▽

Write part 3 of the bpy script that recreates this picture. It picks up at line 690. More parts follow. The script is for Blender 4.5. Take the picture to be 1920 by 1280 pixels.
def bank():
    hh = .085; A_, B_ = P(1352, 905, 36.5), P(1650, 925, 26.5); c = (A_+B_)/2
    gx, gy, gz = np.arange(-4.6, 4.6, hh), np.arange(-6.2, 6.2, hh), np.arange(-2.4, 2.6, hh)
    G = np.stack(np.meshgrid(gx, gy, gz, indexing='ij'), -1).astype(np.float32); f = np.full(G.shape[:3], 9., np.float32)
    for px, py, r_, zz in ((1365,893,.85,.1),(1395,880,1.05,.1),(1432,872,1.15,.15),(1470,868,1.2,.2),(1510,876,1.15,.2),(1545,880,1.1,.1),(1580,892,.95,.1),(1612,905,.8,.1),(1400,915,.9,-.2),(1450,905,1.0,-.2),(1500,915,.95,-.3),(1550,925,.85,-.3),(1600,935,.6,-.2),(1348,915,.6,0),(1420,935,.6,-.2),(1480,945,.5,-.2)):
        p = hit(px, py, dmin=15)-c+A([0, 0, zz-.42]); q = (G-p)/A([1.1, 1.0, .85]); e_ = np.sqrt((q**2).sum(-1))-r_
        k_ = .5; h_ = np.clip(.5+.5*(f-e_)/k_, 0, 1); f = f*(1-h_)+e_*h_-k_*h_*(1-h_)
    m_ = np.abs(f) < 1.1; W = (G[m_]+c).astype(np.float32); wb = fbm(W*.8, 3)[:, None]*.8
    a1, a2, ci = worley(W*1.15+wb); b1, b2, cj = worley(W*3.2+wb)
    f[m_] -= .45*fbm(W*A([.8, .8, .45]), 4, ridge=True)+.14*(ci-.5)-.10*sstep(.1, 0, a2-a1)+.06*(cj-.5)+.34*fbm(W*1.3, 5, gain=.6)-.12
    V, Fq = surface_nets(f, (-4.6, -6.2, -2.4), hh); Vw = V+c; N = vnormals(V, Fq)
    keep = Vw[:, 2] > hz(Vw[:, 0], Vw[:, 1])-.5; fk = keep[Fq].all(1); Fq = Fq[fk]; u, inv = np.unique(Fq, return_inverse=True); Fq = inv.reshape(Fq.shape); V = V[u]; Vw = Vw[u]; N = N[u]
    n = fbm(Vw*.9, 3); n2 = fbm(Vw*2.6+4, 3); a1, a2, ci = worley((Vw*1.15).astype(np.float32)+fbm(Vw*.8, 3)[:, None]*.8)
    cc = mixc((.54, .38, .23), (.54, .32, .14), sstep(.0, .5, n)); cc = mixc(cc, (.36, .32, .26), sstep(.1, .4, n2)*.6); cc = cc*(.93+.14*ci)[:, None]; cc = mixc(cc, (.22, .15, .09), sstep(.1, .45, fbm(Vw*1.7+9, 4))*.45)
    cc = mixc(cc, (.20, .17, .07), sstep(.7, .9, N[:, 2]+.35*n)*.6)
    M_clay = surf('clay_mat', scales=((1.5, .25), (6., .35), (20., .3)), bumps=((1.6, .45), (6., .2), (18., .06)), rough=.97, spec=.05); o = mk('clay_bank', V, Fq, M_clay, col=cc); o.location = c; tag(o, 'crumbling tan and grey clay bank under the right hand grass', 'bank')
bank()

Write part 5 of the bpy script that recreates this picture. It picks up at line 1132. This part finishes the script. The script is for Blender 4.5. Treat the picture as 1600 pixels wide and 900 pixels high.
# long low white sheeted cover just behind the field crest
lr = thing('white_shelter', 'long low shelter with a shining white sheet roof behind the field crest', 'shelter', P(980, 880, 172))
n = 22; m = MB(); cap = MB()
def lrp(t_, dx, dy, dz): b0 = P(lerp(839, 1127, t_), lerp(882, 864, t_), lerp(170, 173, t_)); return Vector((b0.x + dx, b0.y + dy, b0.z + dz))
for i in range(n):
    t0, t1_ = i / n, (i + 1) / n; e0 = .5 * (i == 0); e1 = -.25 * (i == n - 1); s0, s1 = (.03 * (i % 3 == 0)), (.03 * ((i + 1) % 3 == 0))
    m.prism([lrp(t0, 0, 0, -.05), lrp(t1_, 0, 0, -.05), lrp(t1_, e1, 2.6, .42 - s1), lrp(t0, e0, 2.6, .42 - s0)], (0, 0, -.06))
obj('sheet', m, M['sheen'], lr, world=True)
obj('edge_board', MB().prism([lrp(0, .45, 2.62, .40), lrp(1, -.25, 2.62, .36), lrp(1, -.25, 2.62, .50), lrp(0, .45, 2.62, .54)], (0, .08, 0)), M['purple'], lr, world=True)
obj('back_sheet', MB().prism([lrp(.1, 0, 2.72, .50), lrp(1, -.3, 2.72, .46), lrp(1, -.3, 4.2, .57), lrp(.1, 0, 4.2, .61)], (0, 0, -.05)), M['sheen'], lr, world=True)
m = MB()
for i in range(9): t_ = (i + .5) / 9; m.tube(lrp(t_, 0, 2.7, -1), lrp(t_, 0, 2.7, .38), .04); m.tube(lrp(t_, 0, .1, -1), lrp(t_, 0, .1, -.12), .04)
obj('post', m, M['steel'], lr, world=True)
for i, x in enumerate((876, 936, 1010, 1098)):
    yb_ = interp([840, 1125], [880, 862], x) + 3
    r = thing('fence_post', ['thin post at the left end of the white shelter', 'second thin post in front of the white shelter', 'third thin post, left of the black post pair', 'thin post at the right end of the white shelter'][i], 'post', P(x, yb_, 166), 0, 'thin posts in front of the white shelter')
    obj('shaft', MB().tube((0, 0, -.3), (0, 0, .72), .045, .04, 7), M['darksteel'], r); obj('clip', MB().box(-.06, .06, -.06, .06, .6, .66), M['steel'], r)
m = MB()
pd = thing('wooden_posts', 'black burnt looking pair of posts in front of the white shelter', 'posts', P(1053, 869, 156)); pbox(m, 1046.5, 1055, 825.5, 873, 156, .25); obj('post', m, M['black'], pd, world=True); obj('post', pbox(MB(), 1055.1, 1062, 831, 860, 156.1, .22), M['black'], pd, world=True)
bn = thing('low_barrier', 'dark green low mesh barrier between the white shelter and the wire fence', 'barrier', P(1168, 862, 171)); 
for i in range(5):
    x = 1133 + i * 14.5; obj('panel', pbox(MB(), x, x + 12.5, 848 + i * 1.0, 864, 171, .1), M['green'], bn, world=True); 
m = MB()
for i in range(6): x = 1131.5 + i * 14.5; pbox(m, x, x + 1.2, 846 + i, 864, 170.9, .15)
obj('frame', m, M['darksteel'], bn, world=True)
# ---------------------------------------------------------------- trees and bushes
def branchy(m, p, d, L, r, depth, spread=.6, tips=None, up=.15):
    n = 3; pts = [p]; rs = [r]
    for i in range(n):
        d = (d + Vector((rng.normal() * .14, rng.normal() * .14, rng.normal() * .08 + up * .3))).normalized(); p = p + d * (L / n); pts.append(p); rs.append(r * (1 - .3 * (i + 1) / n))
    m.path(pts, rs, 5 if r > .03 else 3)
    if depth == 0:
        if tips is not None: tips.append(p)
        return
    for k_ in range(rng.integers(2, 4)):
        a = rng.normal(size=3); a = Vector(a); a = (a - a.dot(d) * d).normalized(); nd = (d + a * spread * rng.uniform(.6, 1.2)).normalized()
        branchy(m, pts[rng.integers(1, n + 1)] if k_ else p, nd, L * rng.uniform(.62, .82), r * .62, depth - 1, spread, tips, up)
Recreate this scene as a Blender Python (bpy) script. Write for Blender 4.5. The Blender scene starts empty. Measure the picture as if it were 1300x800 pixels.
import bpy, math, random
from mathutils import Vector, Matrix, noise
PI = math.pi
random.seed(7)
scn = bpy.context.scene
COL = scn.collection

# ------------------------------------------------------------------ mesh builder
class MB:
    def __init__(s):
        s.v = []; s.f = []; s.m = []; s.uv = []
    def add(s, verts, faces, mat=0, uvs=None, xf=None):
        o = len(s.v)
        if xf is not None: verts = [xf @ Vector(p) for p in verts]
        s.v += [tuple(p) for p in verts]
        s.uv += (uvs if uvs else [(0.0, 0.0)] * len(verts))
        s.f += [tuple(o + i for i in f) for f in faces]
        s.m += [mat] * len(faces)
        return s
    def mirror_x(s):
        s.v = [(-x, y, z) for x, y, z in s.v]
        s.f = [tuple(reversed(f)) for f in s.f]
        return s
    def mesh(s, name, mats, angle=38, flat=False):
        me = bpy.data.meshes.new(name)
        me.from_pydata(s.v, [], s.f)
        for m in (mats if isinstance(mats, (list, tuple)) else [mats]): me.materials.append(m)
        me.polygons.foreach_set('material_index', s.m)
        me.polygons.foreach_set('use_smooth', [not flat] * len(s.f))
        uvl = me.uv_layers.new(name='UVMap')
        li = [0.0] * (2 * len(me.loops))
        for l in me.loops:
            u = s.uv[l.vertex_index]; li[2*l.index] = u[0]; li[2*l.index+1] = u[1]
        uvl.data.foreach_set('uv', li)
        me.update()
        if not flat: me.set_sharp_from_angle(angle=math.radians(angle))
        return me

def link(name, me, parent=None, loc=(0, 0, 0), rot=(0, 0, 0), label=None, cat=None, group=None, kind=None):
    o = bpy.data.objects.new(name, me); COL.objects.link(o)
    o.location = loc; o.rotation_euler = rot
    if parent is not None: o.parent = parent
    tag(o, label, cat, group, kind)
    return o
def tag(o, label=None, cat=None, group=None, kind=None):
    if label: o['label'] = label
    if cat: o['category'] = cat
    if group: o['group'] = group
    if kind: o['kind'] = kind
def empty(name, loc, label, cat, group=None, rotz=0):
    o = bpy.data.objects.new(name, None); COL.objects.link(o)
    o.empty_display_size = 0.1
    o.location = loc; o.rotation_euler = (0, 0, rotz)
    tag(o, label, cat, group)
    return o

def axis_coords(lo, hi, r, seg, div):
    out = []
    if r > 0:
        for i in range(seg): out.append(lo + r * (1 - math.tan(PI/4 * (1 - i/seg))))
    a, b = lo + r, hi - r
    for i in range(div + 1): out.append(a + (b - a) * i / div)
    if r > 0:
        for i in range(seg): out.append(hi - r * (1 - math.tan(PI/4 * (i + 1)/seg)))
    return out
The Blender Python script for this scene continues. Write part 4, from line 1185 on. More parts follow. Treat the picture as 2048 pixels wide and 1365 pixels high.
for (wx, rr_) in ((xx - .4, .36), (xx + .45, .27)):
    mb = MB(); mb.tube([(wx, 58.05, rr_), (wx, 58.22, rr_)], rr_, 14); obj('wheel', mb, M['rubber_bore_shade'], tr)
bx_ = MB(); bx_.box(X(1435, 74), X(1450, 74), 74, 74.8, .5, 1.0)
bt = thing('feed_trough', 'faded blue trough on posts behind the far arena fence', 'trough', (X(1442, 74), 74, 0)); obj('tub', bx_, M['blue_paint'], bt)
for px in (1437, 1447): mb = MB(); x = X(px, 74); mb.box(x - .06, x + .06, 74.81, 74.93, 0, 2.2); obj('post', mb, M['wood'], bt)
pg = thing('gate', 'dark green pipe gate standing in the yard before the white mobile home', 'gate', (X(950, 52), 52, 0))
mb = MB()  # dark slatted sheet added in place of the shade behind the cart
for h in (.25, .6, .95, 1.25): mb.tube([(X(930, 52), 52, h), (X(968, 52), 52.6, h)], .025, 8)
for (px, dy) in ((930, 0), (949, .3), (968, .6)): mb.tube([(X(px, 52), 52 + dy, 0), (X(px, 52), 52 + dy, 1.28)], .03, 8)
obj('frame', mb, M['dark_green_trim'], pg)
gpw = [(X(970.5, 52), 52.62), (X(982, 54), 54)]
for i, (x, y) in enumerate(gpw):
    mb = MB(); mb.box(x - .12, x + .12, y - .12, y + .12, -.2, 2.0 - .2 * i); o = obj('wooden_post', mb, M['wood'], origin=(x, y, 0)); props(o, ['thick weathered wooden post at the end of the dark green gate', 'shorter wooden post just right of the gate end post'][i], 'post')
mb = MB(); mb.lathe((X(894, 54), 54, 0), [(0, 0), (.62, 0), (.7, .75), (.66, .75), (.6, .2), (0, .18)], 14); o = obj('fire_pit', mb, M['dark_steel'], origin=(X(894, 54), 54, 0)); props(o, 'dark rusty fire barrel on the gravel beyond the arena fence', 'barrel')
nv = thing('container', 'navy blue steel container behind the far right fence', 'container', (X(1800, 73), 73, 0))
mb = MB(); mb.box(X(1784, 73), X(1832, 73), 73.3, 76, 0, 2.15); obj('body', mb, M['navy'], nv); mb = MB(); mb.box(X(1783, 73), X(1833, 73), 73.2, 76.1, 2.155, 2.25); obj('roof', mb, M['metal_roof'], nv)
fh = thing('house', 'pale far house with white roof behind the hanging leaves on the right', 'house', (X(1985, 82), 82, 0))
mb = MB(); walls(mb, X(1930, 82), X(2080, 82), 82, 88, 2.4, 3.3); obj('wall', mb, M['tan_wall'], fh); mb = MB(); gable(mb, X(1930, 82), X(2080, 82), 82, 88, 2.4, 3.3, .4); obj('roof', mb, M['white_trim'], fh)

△

### Given problem:
Everything from the line containing "Recreate this scene" down to the line containing "COL = scn.collection" should be repeated exactly, with both end lines kept and no other lines added.

### Task answer:
Recreate this scene as a Blender Python (bpy) script. Write for Blender 4.5. The Blender scene starts empty. Measure the picture as if it were 1300x800 pixels.
import bpy, math, random
from mathutils import Vector, Matrix, noise
PI = math.pi
random.seed(7)
scn = bpy.context.scene
COL = scn.collection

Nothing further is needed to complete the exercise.